The 'number of children born alive' to each female aged 15 years and over who usually resides in New Zealand. Foetal deaths and stillborn children are not included. Stepchildren, adopted children, foster children and wards of the state are also not included.

Relationship to questionnaire(s)

Data on number of children born alive comes from question 25 on the individual form (PDF 395kb).

Subject population

The subject population is the people, families, households or dwellings to whom the variable applies.

The subject population for this variable is the female census usually resident population aged 15 years and over.

Non-response rate

The 2006 non-response rate was 6.7 percent, and 2.8 percent objected to answering the question.

In 1996 the non-response rate was 5.6 percent, and 5.0 percent objected to answering the question.

Quality Management Strategy priority level

Number of children born alive is a supplementary variable.

The Census Quality Management Strategy assigns a priority level to all census variables.

Supplementary variables do not fit directly in with the main purpose of a census, but are still of importance to certain groups. These variables have third priority in terms of effort and resources.

All data must meet minimum quality standards in order to make it suitable for use.

Comparability with 1996 and 2001 Census data

This is a cyclic topic and was not included in the 2001 Census. It was last included in 1996.

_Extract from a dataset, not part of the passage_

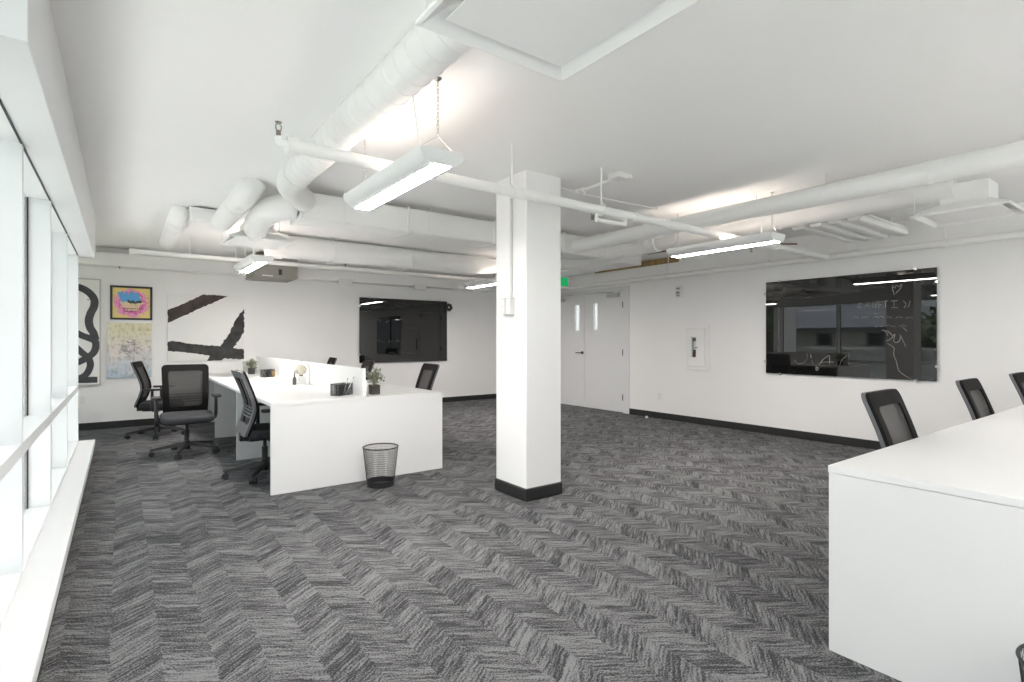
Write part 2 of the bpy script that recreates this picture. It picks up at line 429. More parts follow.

There are issues affecting the comparability of this data with 1996 Census data:

  • The level of data quality achieved was higher in 2006 than in 1996, due to improvements in processing technology.
  • The 2006 data was not subject to the same type of editing as the 1996 data. This affects the comparability of the data for younger females. If the editing approach used in 1996 had been followed in 2006, then the number of children born alive to younger females would have been edited to a lower number in a few instances.

Significant issues

There are no significant issues in 2006 that users should be aware of.

Other things to be aware of

  • The instruction used on the 1996 Census form to ‘count only any who were born alive’ was not used in 2006.
  • All census data was subject to considerable checks (including edits) during processing and evaluation, to ensure that it meets quality standards and is suitable for use. These checks were applied to data supplied both on paper and on Internet forms. In addition to these quality checks, the Internet form had built-in editing functionality that directed respondents to the appropriate questions and ensured that their responses were valid. As a result of this, data from Internet forms may be of higher overall quality than data from paper forms. The significance of this will depend on the particular type of analysis being done.
  • There were differences between how the forms were completed on the Internet and on paper for this variable:
    • The Internet form did not allow inconsistent multiple responses to the number of children born alive question. If 'none' was selected, the number of children born alive could not be answered and vice versa. (However, object to answer could be selected with any other option or on its own.) Inconsistent multiple responses to this question were possible when forms were completed on paper.
    • On the Internet, non-numeric answers, negative numbers, or responses greater than 99 for the number born alive were not possible. On the paper form it was possible for a respondent to give a non-numeric answer, a negative number, or a number greater than 99, even though the space provided only allowed for a one- or two-digit answer.